I've never appeared in either medium, so I don't really know what this question is trying to imply. Just switch the words around for a second: I'm on a movie, or I'm in TV. Makes you sound like a foreigner

Why do people pay to go up tall buildings and then put money in binoculars to look at things on the ground?
See answer to baby-sleeping question

Why do doctors leave the room for you to change? They're going to see you naked anyway.
They actually have eye holes in the paintings in all their rooms and watch you change anyway. Doctors are very voyeuristic

Why is "bra" singular and "panties" plural?
Dunno. I personally use the term tittie-holders, so for me they're both plural.

Why do toasters always have a setting that burns the toast to a horrible crisp, which no decent human being would eat?
Toaster manufacturers are miserable bastards.

If Jimmy cracks corn and no one cares, why is there a stupid song about him?
Just to rub the utter meaninglessness of his life in his stupid monkey face.

Can a hearse carrying a corpse drive in the carpool lane?
A hearse cannot drive, and requires a motorist to operate it, so no.

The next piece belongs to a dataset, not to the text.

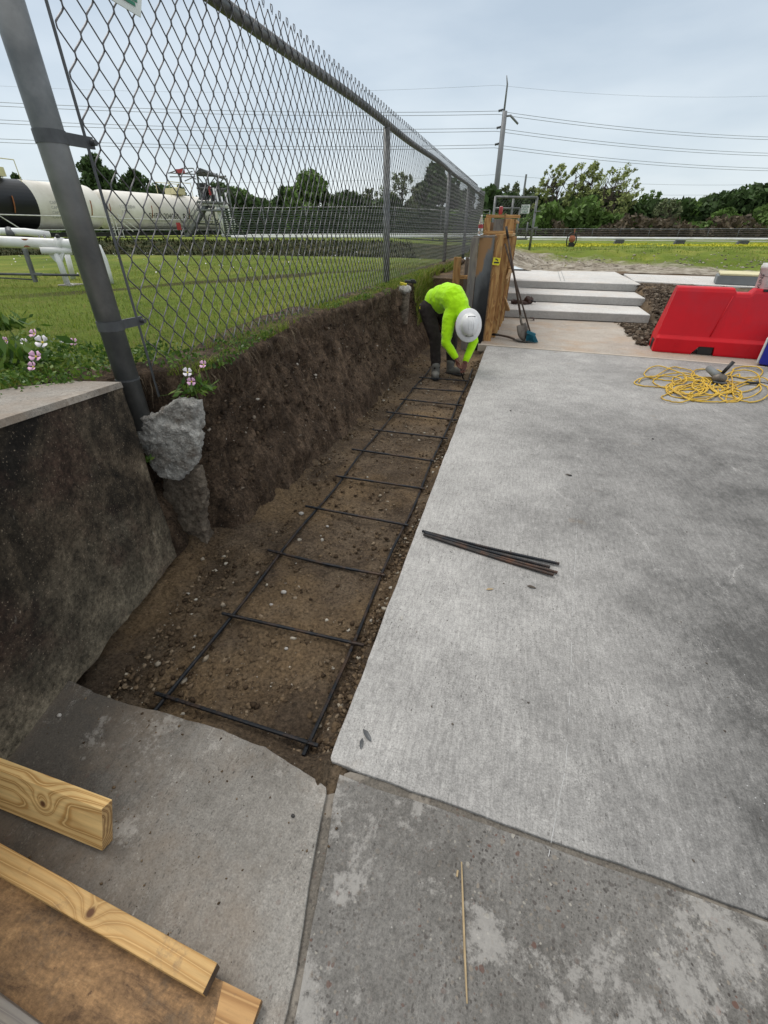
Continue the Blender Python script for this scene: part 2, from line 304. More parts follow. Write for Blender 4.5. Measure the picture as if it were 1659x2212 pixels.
M['wire']=simple('galvanised_wire',(.145,.142,.150),.5,.55,.2,12,.05)
M['darksteel']=simple('weathered_steel',(.10,.105,.11),.55,.5,.3,14,.1)
M['rebar']=simple('dark_rebar',(.017,.020,.025),.5,.5,.4,25,.3,dirt=(.075,.045,.028))
M['rebar2']=simple('rusty_rebar',(.040,.036,.034),.6,.4,.4,25,.3,dirt=(.12,.055,.03))
def wood(name,l,d,ring=22,st=.16,off=(0,.03,-.07),knot=None,grey=0,rough=.62,bumps=.25):
    b=NB(name); v=b.vec((st,1,1),off); ns=b.n('TexNoise'); ns.inputs['Scale'].default_value=5.5; ns.inputs['Detail'].default_value=2; b.l(v,ns.inputs['Vector'])
    va=b.n('VectorMath',operation='MULTIPLY_ADD'); b.l(ns.outputs['Color'],va.inputs[0]); va.inputs[1].default_value=(.06,.11,.11); b.l(v,va.inputs[2]); vv=va.outputs[0]
    kd=None
    if knot:
        vm=b.n('VectorMath',operation='DISTANCE'); b.l(b.tc.outputs['Object'],vm.inputs[0]); vm.inputs[1].default_value=knot; kd=vm.outputs['Value']
        g=b.ramp(kd,[(0.,.06),(.018,.042),(.05,.018),(.12,0.)],'B_SPLINE'); ad=b.n('VectorMath',operation='ADD'); b.l(vv,ad.inputs[0]); b.l(g,ad.inputs[1]); vv=ad.outputs[0]
    w=b.n('TexWave',wave_type='RINGS',rings_direction='X',wave_profile='SIN'); w.inputs['Scale'].default_value=ring; w.inputs['Distortion'].default_value=1.5; w.inputs['Detail'].default_value=2; w.inputs['Detail Scale'].default_value=1.2; b.l(vv,w.inputs['Vector'])
    col=b.ramp(w.outputs['Color'],[(0.,l),(.45,tuple(p*.75+q*.25 for p,q in zip(l,d))),(.82,d),(.97,tuple(q*.85 for q in d)),(1.,l)])
    fib=b.noise(60,5,.7,st=(.06,1,1)); col=b.mix(1,col,b.ramp(fib,[(.3,.78),(.7,1.2)]),'MULTIPLY')
    if grey: col=b.mix(b.ramp(b.noise(6,6,.6,st=(.4,1,1)),[(.4,grey),(.65,grey*.35)]),col,(.15,.145,.14))
    dirt=b.noise(11,8,.75,loc=(1,1,1)); col=b.mix(b.ramp(dirt,[(.56,0.),(.68,.55)]) if grey or name!='fresh_pine' else b.ramp(dirt,[(.64,0.),(.74,.3)]),col,(.16,.11,.07))
    if knot: col=b.mix(b.ramp(kd,[(.0,1.),(.009,.95),(.014,0.)]),col,(.10,.04,.015))
    return b.out(col,rough,b.bump(fib,bumps,.002,b.bump(w.outputs['Color'],.12,.002)),0,.35)
M['pine']=wood('fresh_pine',(.70,.48,.205),(.48,.27,.09),ring=20,knot=(.16,-.019,.012))
M['pine2']=wood('handled_pine',(.54,.345,.14),(.44,.255,.09),ring=12,knot=(.33,-.004,.019))
M['pine3']=wood('form_pine',(.50,.29,.11),(.33,.16,.055),ring=18)
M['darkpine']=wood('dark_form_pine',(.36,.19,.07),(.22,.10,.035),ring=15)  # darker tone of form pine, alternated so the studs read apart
M['pineend']=wood('pine_end_grain',(.50,.32,.14),(.24,.13,.05),ring=26,st=1.)
M['darkend']=simple('dark_board_end',(.09,.06,.038),.85,var=.4,scale=30,bump=.5)
M['greywood']=wood('weathered_form_board',(.30,.25,.19),(.17,.13,.10),ring=18,grey=.8)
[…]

But if a hearse had gained some sort of artificial intelligence that allowed it to drive on its own, I say we let it drive wherever the fuck it wants.

If the professor on Gilligan's island can make a radio out of a coconut, why can't he fix a hole in a boat?
He can, but he wants to remain stranded on the island with Ginger and Mary Ann to act out all his deviant sexual fantasies.

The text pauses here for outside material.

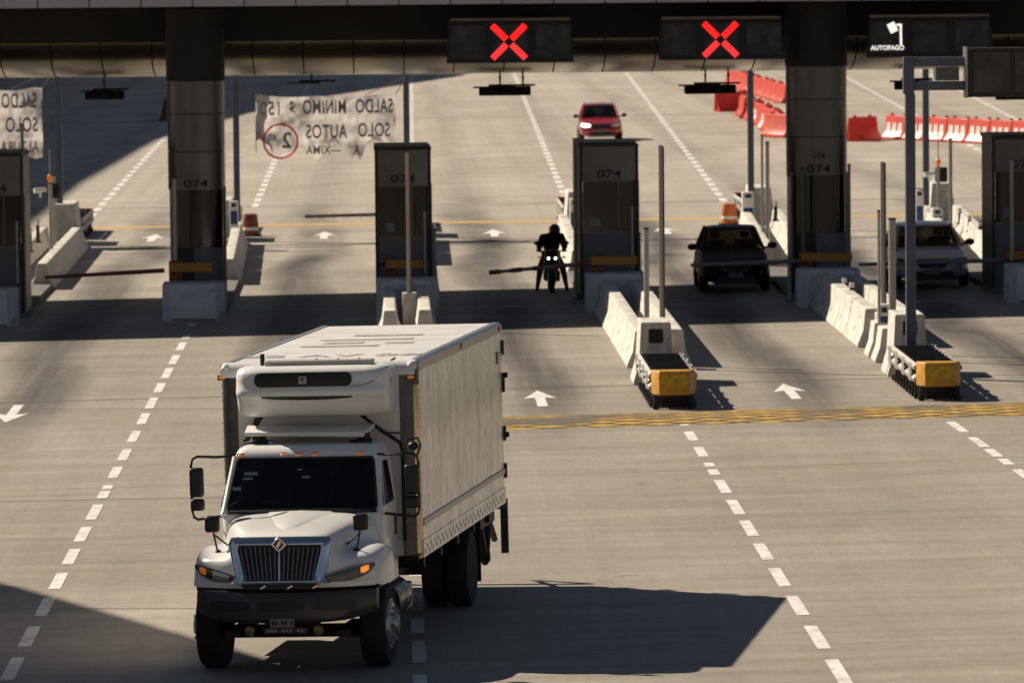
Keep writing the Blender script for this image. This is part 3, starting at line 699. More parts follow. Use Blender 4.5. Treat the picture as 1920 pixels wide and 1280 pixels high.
# ------------------------------------------------------------------ crash cushions
def cushion(x, y, label, L=6.0, rz=0., col='yellow', sticker=True):
    r = empty('crash_cushion', (x, y, gz(x)), label, 'crash cushion', 'crash cushions at the island ends', rz)
    # nose, chamfered in plan
    p = [(-.40, .45), (-.40, .30), (-.27, 0), (.27, 0), (.40, .30), (.40, .45)]
    b = MB(); b.loft([[(a*.98, c, .26) for a, c in p], [(a, c, .30) for a, c in p], [(a, c, .67) for a, c in p], [(a*.97, c+.01, .70) for a, c in p]]); b.build('nose', col, r, bevel=.012)
    if sticker:
        b = MB(); b.box(-.25, .25, -.006, -.001, .44, .63); b.build('sticker', 'sticker', r)
    b = MB()
    for s in (-1, 1):
        b.box(s*.33-.035, s*.33+.035, .06, .14, -.0, .26); b.box(s*.22-.02, s*.22+.02, .30, .36, .0, .26); b.cyl((s*.33-.06, .1, .05), (s*.33+.06, .1, .05), .05)
    each(b, 'front_leg', 'dark_steel', r)
    b = MB(); n = 9
    for i in range(n):
        y0 = .55+i*(L-.7)/n
        b.box(-.36, .36, y0, y0+.07, .10, .66); b.box(-.33, .33, y0+.10, y0+(L-.7)/n-.08, .22, .54)
        b.box(-.43, .43, y0, y0+.06, .0, .10)
    b.build('cartridge_bay', 'black_plastic', r, bevel=.01)
    for s, nm in ((-1, 'side_rail'), (1, 'side_rail')):
        b = MB(); 
        for z0 in (.28, .50):
            b.loft([[(s*.385, .40, z0), (s*.45, .40, z0+.05), (s*.45, .40, z0+.11), (s*.385, .40, z0+.16)], [(s*.385, L, z0), (s*.45, L, z0+.05), (s*.45, L, z0+.11), (s*.385, L, z0+.16)]])
        for k in range(4):
            y0 = .9+k*1.45; b.box(s*.452-.006, s*.452+.006, y0, y0+.5, .30, .64)
        b.build('side_rail', 'galv', r, bevel=.006)
    return r
cushion(5.26, 106.7, 'yellow crash cushion at the near end of the middle toll island')
cushion(10.17, 107.2, 'yellow crash cushion in front of the tall sign post')

# ------------------------------------------------------------------ far ends of the islands (facing the other way)
SH = [-.15, -.3, .1, .3, .75, 1.2]
WH = ['far left island', 'island behind the left column', 'island behind the left booth', 'island behind the middle booth', 'island behind the right column', 'far right island']
for k, x in enumerate(IX):
    for s in (-1, 1):
        if k == 0 and s < 0: offs = -.55
        else: offs = s*.46
        for n, (a, c) in enumerate(((150.5, 157.4), (157.6, 164.4), (164.6, 171.2))):
            if k == 2 and n == 0: continue
            sh = SH[k]*(a-150)/22; jo = jersey(x+offs+sh, a, c, 'white barrier on the %s, %s row, %s' % (WH[k], 'left' if s < 0 else 'right', ['near piece', 'middle piece', 'far piece'][n]), .66); jo.rotation_euler = (0, 0, -math.atan(SH[k]/22))
    end_block(x+SH[k]*1.12, 175.6, 'white end block on the %s, seen from its back' % WH[k], .95, 1.22, 2.6, False, True)
    cushion(x+SH[k]*1.3, 182.4, ['dark crash cushion pointing away at the far left island', 'dark and red crash cushion pointing away behind the left column', 'crash cushion pointing away behind the left booth',
            'yellow crash cushion pointing away behind the middle booth', 'orange crash cushion pointing away left of the right column', 'crash cushion pointing away on the far right island'][k], 6.2, math.pi, 'orange', False)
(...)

Why does Goofy stand erect while Pluto remains on all fours? They're both dogs!
Actually they are cartoon characters and subject to the whims of their animators.

If corn oil is made from corn, and vegetable oil is made from vegetables, what is baby oil made from?
Babies, sweet delicious babies

If electricity comes from electrons, does morality come from morons?
This is dubious logic at best, but the answer is yes.

Do the Alphabet song and Twinkle, Twinkle Little Star have the same tune?
Way to go, champ! Ya figured it out!

Why did you just try singing the two songs above?
To determine whether they had the same tune, asshole. And I resent the implication that you know what I am doing. I actually didn't sing them, I fucking HUMMED them, ok.

Why do they call it an asteroid when it's outside the hemisphere, but call it a hemorrhoid when it's in your butt?
Did you mean to say ass? That would have almost made this question understandable. An asteroid and a hemorrhoid are two totally unrelated concepts. Why do they call it a steroid when it's not on the stairs? HAHAHAHAHAHAHA!!!!1!!!!11! Is this the sort of shit you find funny random question emailer guy? I hate you.

Did you ever notice that when you blow in a dog's face he gets mad at you, but when you take him for a car ride he sticks his head out the window?
Yea, I noticed. Why are you blowing in a dog's face anyway? This is like me asking, did you ever notice that when you try to cover your children's faces with a rag soaked in chloroform they get mad at you, but when you read them a bed time story they fall asleep?

Do you ever wonder why you gave me your email address in the first place?